W bieżącym sezonie Aptekarze rozegrali 34 oficjalne mecze, a reprezentant Niemiec do lat 21 w każdym z nich przebywał na boisku przez 90 minut! Unika kontuzji, nadmiaru kartek, nie potrzebuje przerw w grze i przede wszystkim spisuje się bardzo solidnie w obronie. Na początku sezonu przytrafiały mu się drobne błędy, ale z każdym tygodniem spisuje się lepiej i wyrasta na czołowego stopera Bundesligi. Nic dziwnego, że Roger Schmidt ufa mu bezgranicznie.

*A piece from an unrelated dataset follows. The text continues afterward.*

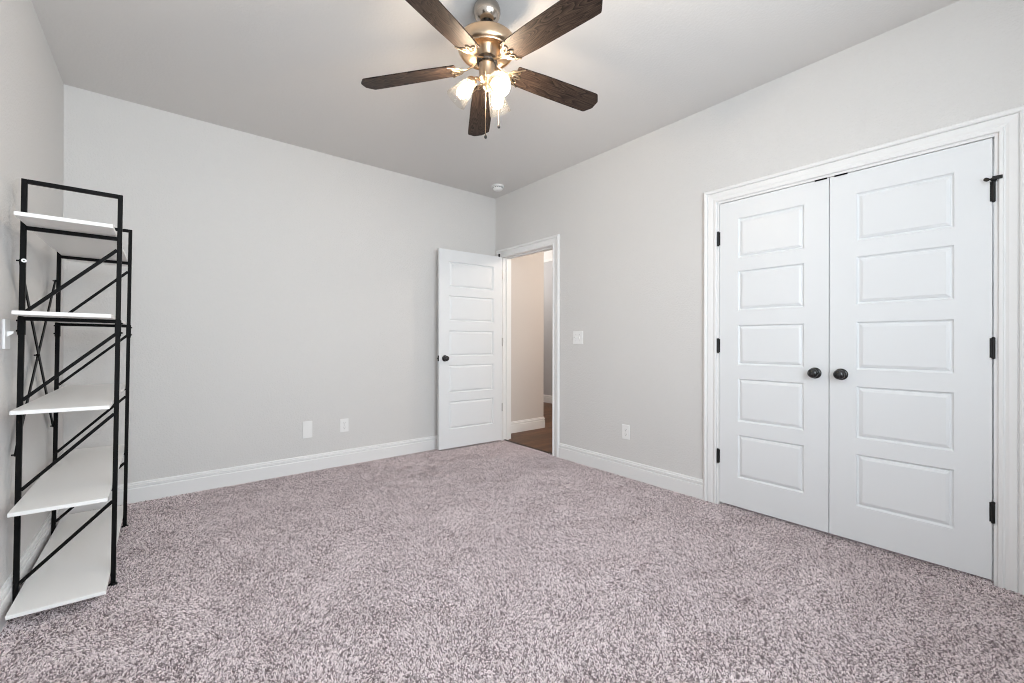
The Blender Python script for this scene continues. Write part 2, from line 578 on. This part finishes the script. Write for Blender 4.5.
# closet leaves: local x runs along world -Y from the far jamb, local -y faces the room (-X)
def closet_leaf(name, ya, yb, hinge_at_start, label):
    """occupies world Y from yb (near) to ya (far); origin at the far bottom corner"""
    wd = ya - yb
    root = tag(empty(name, (XR + .036, ya, 0), (0, 0, R(-90))), label, 'closet door', 'closet double doors', 'structure')
    # local x -> world -Y ; local y -> world +X
    obj('slab', slab(wd, .035, .013, 2.0465, .122), DOORW, root)
    kx = wd - .066 if hinge_at_start else .054
    knob(root, kx, -.035, .925, -1)
    hx = -.0075 if hinge_at_start else wd + .0045
    hs = []
    for z in (0.325, 1.080, 1.812 if hinge_at_start else 1.800):
        hs.append(hinge(root, hx, -.040, z, HINGE, 1 if hinge_at_start else -1))
    cx_ = wd - .038 if hinge_at_start else .052
    bx('ball_catch', (cx_ - .030, -.0405, 2.0435), (cx_ + .030, -.012, 2.0515), BLACK, root, .001)
    if not hinge_at_start:          # hinge-pin door stop on the top hinge
        z = 1.853
        st = obj('hinge_stop', sweep(new(), [(hx + .006, -.040, z), (hx - .002, -.050, z), (hx - .018, -.060, z)], .004, .003, 10), HINGE, hs[-1], 40)
        bm = lathe(new(), [(.0085, -.006), (.0085, .006)], 14, (.35, .93, 0), (hx - .021, -.062, z))
        lathe(bm, [(.010, -.006), (.010, .008)], 14, (0, 0, 1), (hx, -.040, z))
        box(bm, (hx - .004, -.058, z - .004), (hx + .028, -.05, z + .012), .002)
        me = bpy.data.meshes.new('tmp'); bm.to_mesh(me); bm.free()
        b2 = new(); b2.from_mesh(st.data); b2.from_mesh(me); b2.to_mesh(st.data); b2.free()
        bpy.data.meshes.remove(me)
    return root
closet_leaf('door_2', 1.3755, 0.7545, True, 'white five-panel closet door, the leaf farther along the wall with its knob on the right')
closet_leaf('door_3', 0.7500, 0.1305, False, 'white five-panel closet door, the nearer leaf with its knob on the left')

# bedroom door: opened a little past square against the back wall
ang = math.atan2(0.033, 0.80)
DW = .772
dr = tag(empty('door_1', (2.943, 3.7635, 0), (0, 0, 0)), 'white five-panel bedroom door standing open against the back wall', 'door', kind='structure')
# local x from the free edge to the hinge edge; visible face at local -y
dr.location = (2.925 - DW * math.cos(ang), 3.7635 + DW * math.sin(ang), 0)
dr.rotation_euler = (0, 0, -ang)
TH = .035
bm = slab(DW, TH, .014, 2.044, .112)
bmesh.ops.translate(bm, verts=bm.verts, vec=(0, TH, 0))
obj('slab', bm, DOORW, dr)
knob(dr, .064, 0, .935, -1)
knob(dr, .064, TH, .935, 1)
lp = bx('latch_plate', (-.0015, .006, .906), (.001, .029, .964), BLACK, dr)
obj('latch_bolt', box(new(), (-.010, .012, .926), (-.001, .023, .944), .002), BLACK, lp)
for z in (.375, 1.10, 1.845):
    bm = new()
    box(bm, (DW - .0005, .001, z - .045), (DW + .012, .034, z + .045))
    lathe(bm, [(.006, -.045), (.006, .045)], 12, (0, 0, 1), (DW + .006, .034, z))
    obj('hinge', bm, SATIN, dr, 40)
bm = box(new(), (DW - .02, .030, 2.044), (DW - .002, .042, 2.085), .002)
obj('hinge_stop', bm, HINGE, dr)

# ------------------------------------------------------------------ shelving unit
lean = math.atan(.013)
SX, SY = -.3205, 3.060
su = tag(empty('shelving_unit', (SX, SY, 0), (0, lean, 0)), 'tall five-tier shelving unit with white shelves and a black metal frame', 'shelf')
PX, PY, PW = .1475, .395, .0085
ZT = [.066, .452, .838, 1.220, 1.598]
BH = .0155
for i, z in enumerate(ZT):
    b_ = bx('shelf_board', (-.1385, -.605, z - BH), (.1385, .605, z), BOARD, su, .0012, 1)
for y in (-PY, PY):
    for x in (-PX, PX):
        zt = 1.7775
        bm = box(new(), (x - PW, y - PW, .004), (x + PW, y + PW, zt), .0015, 1)
        p_ = obj('post', bm, BLACK, su)
        bm = box(new(), (x - PW - .0022, y - PW - .0022, 1.128), (x + PW + .0022, y + PW + .0022, 1.205), .002, 1)
        sg = 1 if x > 0 else -1
        for zz in (1.145, 1.188):
            lathe(bm, [(.004, 0), (.004, .005), (0, .006)], 10, (sg, 0, 0), (x + sg * (PW + .002), y, zz))
        obj('post_sleeve', bm, BLACK, p_)
        bm = lathe(new(), [(.017, -.008), (.017, -.002), (.013, .003), (.006, .005), (.006, .012)], 20, (0, 0, 1), (x, y, 0))
        obj('foot', bm, BLACK, p_, 40)
    # end-frame rails: top, below the upper two shelves, and below the others
    bx('end_rail', (-PX + PW, y - PW, 1.7605), (PX - PW, y + PW, 1.7775), BLACK, su, .001, 1)
    for z in (ZT[4], ZT[3]):
        bx('end_rail', (-PX + PW, y - PW, z - BH - .016), (PX - PW, y + PW, z - BH - .0005), BLACK, su, .001, 1)
    # small brackets under the lower shelves
    for z in (ZT[0], ZT[1], ZT[2]):
        for sg in (-1, 1):
            x0, x1 = sorted((sg * (PX - PW + .0005), sg * (PX - PW - .016)))
            bx('shelf_bracket', (x0, y - .007, z - BH - .010), (x1, y + .007, z - BH - .0003), BLACK, su, .001, 1)
    # slanting braces, one per bay: high on the room side, low on the wall side
    for zh, zl in ((1.524, 1.222), (1.139, .858), (.775, .484), (.377, .098)):
        bm = sweep(new(), [(PX - PW + .001, y, zh), (-PX + PW - .001, y, zl)], .0065, .006, upv=Vector((0, 1, 0)))
        obj('diagonal_brace', bm, BLACK, su)
# crossed flat braces on the wall side
for k, (ya, yb) in enumerate(((-PY + .006, PY - .006), (PY - .006, -PY + .006))):
    xo = -PX - .0 + (.0 if k == 0 else .0)
    x_ = -PX - PW - (.0012 if k == 0 else .0036)
    q_ = [Vector((x_, ya, 1.437)).lerp(Vector((x_, yb, .632)), u) for u in (0, .012, .03, .97, .988, 1)]
    bm = sweep(new(), q_, .0022, [.006, .009, .0125, .0125, .009, .006], upv=Vector((0, .7, .7)))
    c_ = obj('cross_brace', bm, BLACK, su)
    for yy, zz in ((ya, 1.437), (yb, .632)):
        bm = lathe(new(), [(.0065, -.004), (.0065, .004)], 12, (1, 0, 0), (x_ + .002, yy, zz))
        lathe(bm, [(.0035, -.004), (.0035, .012), (0, .013)], 10, (-1, 0, 0), (x_ + .002, yy, zz))
        obj('bolt', bm, BLACK, c_)
bm = lathe(new(), [(.0065, -.006), (.0065, .006)], 12, (1, 0, 0), (-PX - PW - .0035, 0, 1.0345))
lathe(bm, [(.0035, -.004), (.0035, .014), (0, .015)], 10, (-1, 0, 0), (-PX - PW - .0035, 0, 1.0345))
obj('brace_bolt', bm, BLACK, su)
wash = lathe(new(), [(.0025, 0), (.0075, 0), (.008, .002), (.0025, .003)], 18, (.25, -1, 0), (-PX + .004, -PY - PW - .001, 1.437), caps=False)
tag(obj('washer', wash, PLASTIC, su), 'white washer on the near wall-side post')

# ------------------------------------------------------------------ ceiling fan
FXc, FYc = 1.2225, 1.6955
fan = tag(empty('ceiling_fan', (FXc, FYc, H)), 'five-blade ceiling fan with walnut blades and three lit glass shades', 'ceiling fan')
def fl(prof):
    return [(r, z - H) for r, z in prof]
obj('canopy', lathe(new(), fl([(.052, 2.743), (.061, 2.735), (.066, 2.72), (.0665, 2.705), (.063, 2.690), (.054, 2.674), (.042, 2.664), (.034, 2.660), (.033, 2.664), (.020, 2.666)]), 40), NICKEL, fan, 35)
obj('downrod', lathe(new(), fl([(.016, 2.68), (.016, 2.650), (.027, 2.648), (.029, 2.640), (.029, 2.622), (.024, 2.60), (.024, 2.585)]), 28), DARK, fan, 35)
mh = obj('motor_housing', lathe(new(), fl([(.028, 2.592), (.06, 2.590), (.100, 2.583), (.125, 2.574), (.137, 2.566), (.1405, 2.556), (.1405, 2.530), (.138, 2.516), (.130, 2.506),
                                            (.124, 2.503), (.121, 2.507), (.115, 2.516), (.092, 2.530), (.066, 2.541)]), 56), BRASS, fan, 35)
obj('trim_ring', lathe(new(), fl([(.120, 2.510), (.122, 2.5005), (.1255, 2.500), (.128, 2.506)]), 56, caps=False), BRASS, mh, 60)
obj('motor_cone', lathe(new(), fl([(.066, 2.545), (.0675, 2.540), (.067, 2.530), (.063, 2.522), (.052, 2.502), (.041, 2.485), (.039, 2.483), (.02, 2.483)]), 40), BRASS, fan, 35)
bm = lathe(new(), fl([(.030, 2.484), (.048, 2.482), (.050, 2.477), (.050, 2.464), (.047, 2.460), (.020, 2.460)]), 40)
for k in range(15):
    a = 2 * math.pi * k / 15
    c, s = math.cos(a), math.sin(a)
    lathe(bm, [(.004, -.0), (.004, .005), (0, .006)], 8, (0, 0, -1), (c * .040, s * .040, 2.460 - H))
obj('flywheel', bm, DARK, fan, 35)
obj('switch_housing', lathe(new(), fl([(.020, 2.461), (.036, 2.460), (.039, 2.454), (.039, 2.448), (.037, 2.445), (.037, 2.390), (.040, 2.387), (.040, 2.381), (.034, 2.374), (.022, 2.368), (.016, 2.360)]), 40), BRASS, fan, 35)
obj('finial', lathe(new(), fl([(.012, 2.362), (.017, 2.352), (.019, 2.343), (.015, 2.334), (.008, 2.329), (.006, 2.323), (0, 2.320)]), 24), BRASS, fan, 40)

# blades and blade irons (local frame: x outwards, y across the blade)
BZ = 2.450 - H
droop = R(2.75)
pitch = R(-11.5)
def blade_bm():
    bm = new()
    wr_, wt = .056, .0675
    out = [(.150, -wr_ + .004), (.154, -wr_), (.30, -.0635), (.58, -wt), (.616, -wt + .001), (.622, -wt + .006), (.645, -.031),
           (.649, -.024), (.649, .024), (.645, .031), (.622, wt - .006), (.616, wt - .001), (.58, wt), (.30, .0635), (.154, wr_), (.150, wr_ - .004)]
    t = .003
    rings = [[(x, y, -t) for x, y in out], [(x, y, t) for x, y in out]]
    prism_rings(bm, rings)
    return bm
def iron_bm():
    bm = new()
    z = -.0065
    # arm: from the flywheel out, bowed down then up to the blade
    arm = []
    for i in range(13):
        u = i / 12
        arm.append((.040 + .090 * u, 0, .020 * (1 - u) ** 1.5 - .004 * math.sin(math.pi * u) + z * u))
    sweep(bm, arm, [.0115 - .004 * math.sin(math.pi * i / 12) for i in range(13)], .0035, 10)
    # crescent across the blade's width
    cr = []
    for i in range(21):
        u = -1 + 2 * i / 20
        cr.append((.186 - .056 * (1 - abs(u) ** 1.7), .058 * u, z))
    sweep(bm, cr, [.0025 + .0045 * (1 - abs(-1 + 2 * i / 20)) for i in range(21)], .0035, 10)
    # two leaf loops and the centre leaf
    for sg in (-1, 1):
        lp_ = []
        for i in range(17):
            a = 2 * math.pi * i / 16
            px = .148 + .022 * math.cos(a)
            py = sg * (.020 + .0125 * math.sin(a) + .25 * (px - .130))
            lp_.append((px, py, z))
        sweep(bm, lp_, .0028, .003, 8)
        s_ = []
        for i in range(12):
            u = i / 11
            s_.append((.112 + .068 * u, sg * (.004 + .032 * math.sin(u * math.pi * .5) + .016 * u * u), z))
        sweep(bm, s_, [.004 - .0022 * i / 11 for i in range(12)], .003, 8)
    lf = []
    for i in range(15):
        a = 2 * math.pi * i / 14
        lf.append((.160 + .022 * math.cos(a), .0085 * math.sin(a), z))
    sweep(bm, lf, .0026, .003, 8)
    for x, y in ((.158, .034), (.158, -.034), (.176, 0)):
        lathe(bm, [(.0052, 0), (.0045, .003), (0, .0042)], 12, (0, 0, -1), (x, y, z - .002))
    return bm
bme = blade_bm()
b0 = obj('blade', bme, BLADE, fan)
i0 = obj('blade_iron', iron_bm(), IRON, fan, 50)
blades = [(b0, i0)] + [(b0.copy(), i0.copy()) for _ in range(4)]
for k, (b_, i_) in enumerate(blades):
    a = R(59.0 + 72 * k)
    for o in (b_, i_):
        if k:
            COL.objects.link(o)
            o.parent = fan
        o.location = (0, 0, BZ)
        o.rotation_euler = (Matrix.Rotation(a, 4, 'Z') @ Matrix.Rotation(droop, 4, 'Y') @ Matrix.Rotation(pitch, 4, 'X')).to_euler()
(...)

- Nie ukrywamy, że mu się przyglądamy. Bardzo się rozwinął i już w wieku zaledwie 20 lat prezentuje bardzo wysoki poziom. Musimy jednak zastanowić się, czy jest już gotowy na grę w drużynie narodowej - mówił asystent Joachima Loewa Thomas Schneider po tym, jak obserwował występ mierzącego 192 centymetry Taha w spotkaniu z Bayernem (0:0). W kontekście Euro 2016 zawodnik jest brany pod uwagę jako alternatywa dla kontuzjowanych Jerome'a Boatenga i Holgera Badstubera.

Według "Expressu", obrońcą interesuje się nie tylko Loew, ale również działacze mistrza Niemiec. Bawarczycy mieli już nawet przygotować ofertę za Taha, jednak do rozpoczęcia rozmów jeszcze nie doszło. Aptekarze niechętnie zgodzą się na transfer, ale odpowiednio wysoka propozycja może zrobić swoje. "To musiałaby być niemoralna oferta" - piszą dziennikarze, sugerując, że tylko naprawdę duże pieniądze przekonują Rudiego Voellera.